## RECORDED INFORMATION

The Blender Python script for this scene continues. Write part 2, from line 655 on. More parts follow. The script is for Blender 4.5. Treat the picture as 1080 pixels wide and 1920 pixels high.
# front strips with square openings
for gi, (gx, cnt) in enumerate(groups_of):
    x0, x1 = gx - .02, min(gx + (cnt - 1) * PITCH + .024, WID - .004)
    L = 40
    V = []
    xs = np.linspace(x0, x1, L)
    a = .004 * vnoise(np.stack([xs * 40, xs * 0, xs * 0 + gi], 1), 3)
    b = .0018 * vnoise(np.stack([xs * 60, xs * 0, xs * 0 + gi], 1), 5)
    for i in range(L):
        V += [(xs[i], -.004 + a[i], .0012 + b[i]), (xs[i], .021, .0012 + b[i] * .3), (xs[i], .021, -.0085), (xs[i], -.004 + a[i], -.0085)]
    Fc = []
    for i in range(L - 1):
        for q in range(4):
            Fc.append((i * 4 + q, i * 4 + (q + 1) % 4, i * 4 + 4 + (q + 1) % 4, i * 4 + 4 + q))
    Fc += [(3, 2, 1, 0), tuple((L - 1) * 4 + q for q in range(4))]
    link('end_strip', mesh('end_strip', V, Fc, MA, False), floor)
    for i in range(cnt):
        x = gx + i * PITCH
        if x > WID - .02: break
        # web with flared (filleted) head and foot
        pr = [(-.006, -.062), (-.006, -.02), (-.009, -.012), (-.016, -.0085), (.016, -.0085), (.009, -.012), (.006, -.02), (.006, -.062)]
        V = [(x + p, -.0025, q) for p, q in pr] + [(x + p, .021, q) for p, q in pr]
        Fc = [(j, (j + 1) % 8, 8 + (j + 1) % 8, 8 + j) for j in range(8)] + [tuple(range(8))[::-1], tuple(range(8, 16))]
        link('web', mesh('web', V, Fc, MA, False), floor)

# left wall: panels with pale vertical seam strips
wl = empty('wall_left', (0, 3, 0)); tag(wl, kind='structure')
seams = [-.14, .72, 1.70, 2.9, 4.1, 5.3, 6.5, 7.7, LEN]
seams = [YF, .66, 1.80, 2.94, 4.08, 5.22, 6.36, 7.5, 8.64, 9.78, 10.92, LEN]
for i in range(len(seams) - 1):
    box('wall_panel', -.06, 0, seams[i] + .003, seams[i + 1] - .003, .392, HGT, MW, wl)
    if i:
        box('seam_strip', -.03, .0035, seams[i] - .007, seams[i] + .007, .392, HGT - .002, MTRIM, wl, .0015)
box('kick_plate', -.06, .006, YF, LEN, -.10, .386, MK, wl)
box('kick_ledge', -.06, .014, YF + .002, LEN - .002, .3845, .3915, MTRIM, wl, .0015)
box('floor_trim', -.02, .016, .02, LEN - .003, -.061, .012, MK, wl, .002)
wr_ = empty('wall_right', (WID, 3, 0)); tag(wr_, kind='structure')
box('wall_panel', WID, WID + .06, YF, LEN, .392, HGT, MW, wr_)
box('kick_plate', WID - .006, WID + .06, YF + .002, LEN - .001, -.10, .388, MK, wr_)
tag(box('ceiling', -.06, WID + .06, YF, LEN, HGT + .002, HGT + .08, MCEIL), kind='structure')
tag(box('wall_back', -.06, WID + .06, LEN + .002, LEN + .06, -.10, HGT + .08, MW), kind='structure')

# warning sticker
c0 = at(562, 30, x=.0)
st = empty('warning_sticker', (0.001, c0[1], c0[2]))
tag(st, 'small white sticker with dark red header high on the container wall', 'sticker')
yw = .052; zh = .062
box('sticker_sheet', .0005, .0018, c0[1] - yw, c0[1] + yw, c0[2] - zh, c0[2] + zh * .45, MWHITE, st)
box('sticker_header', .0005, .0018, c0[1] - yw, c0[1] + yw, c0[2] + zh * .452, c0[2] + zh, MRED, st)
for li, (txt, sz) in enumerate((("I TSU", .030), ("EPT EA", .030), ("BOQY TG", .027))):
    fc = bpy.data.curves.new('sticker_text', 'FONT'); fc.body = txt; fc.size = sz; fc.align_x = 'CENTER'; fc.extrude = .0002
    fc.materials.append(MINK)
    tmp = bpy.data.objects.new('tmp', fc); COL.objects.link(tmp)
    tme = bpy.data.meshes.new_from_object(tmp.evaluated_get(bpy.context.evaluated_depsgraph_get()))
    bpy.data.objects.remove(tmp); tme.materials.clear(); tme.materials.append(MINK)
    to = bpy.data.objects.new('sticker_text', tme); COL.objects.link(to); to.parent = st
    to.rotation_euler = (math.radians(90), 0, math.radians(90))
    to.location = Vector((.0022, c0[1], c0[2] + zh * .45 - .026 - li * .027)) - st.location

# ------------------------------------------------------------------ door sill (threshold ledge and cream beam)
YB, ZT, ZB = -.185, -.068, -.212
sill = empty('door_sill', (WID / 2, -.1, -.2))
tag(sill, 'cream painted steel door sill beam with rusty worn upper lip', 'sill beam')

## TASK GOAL
Your answer should be exactly the lines of the data above, from the first through the line containing "link('web', mesh('web', V, Fc, MA, False), floor)".

## OUTPUT BELOW
The Blender Python script for this scene continues. Write part 2, from line 655 on. More parts follow. The script is for Blender 4.5. Treat the picture as 1080 pixels wide and 1920 pixels high.
# front strips with square openings
for gi, (gx, cnt) in enumerate(groups_of):
    x0, x1 = gx - .02, min(gx + (cnt - 1) * PITCH + .024, WID - .004)
    L = 40
    V = []
    xs = np.linspace(x0, x1, L)
    a = .004 * vnoise(np.stack([xs * 40, xs * 0, xs * 0 + gi], 1), 3)
    b = .0018 * vnoise(np.stack([xs * 60, xs * 0, xs * 0 + gi], 1), 5)
    for i in range(L):
        V += [(xs[i], -.004 + a[i], .0012 + b[i]), (xs[i], .021, .0012 + b[i] * .3), (xs[i], .021, -.0085), (xs[i], -.004 + a[i], -.0085)]
    Fc = []
    for i in range(L - 1):
        for q in range(4):
            Fc.append((i * 4 + q, i * 4 + (q + 1) % 4, i * 4 + 4 + (q + 1) % 4, i * 4 + 4 + q))
    Fc += [(3, 2, 1, 0), tuple((L - 1) * 4 + q for q in range(4))]
    link('end_strip', mesh('end_strip', V, Fc, MA, False), floor)
    for i in range(cnt):
        x = gx + i * PITCH
        if x > WID - .02: break
        # web with flared (filleted) head and foot
        pr = [(-.006, -.062), (-.006, -.02), (-.009, -.012), (-.016, -.0085), (.016, -.0085), (.009, -.012), (.006, -.02), (.006, -.062)]
        V = [(x + p, -.0025, q) for p, q in pr] + [(x + p, .021, q) for p, q in pr]
        Fc = [(j, (j + 1) % 8, 8 + (j + 1) % 8, 8 + j) for j in range(8)] + [tuple(range(8))[::-1], tuple(range(8, 16))]
        link('web', mesh('web', V, Fc, MA, False), floor)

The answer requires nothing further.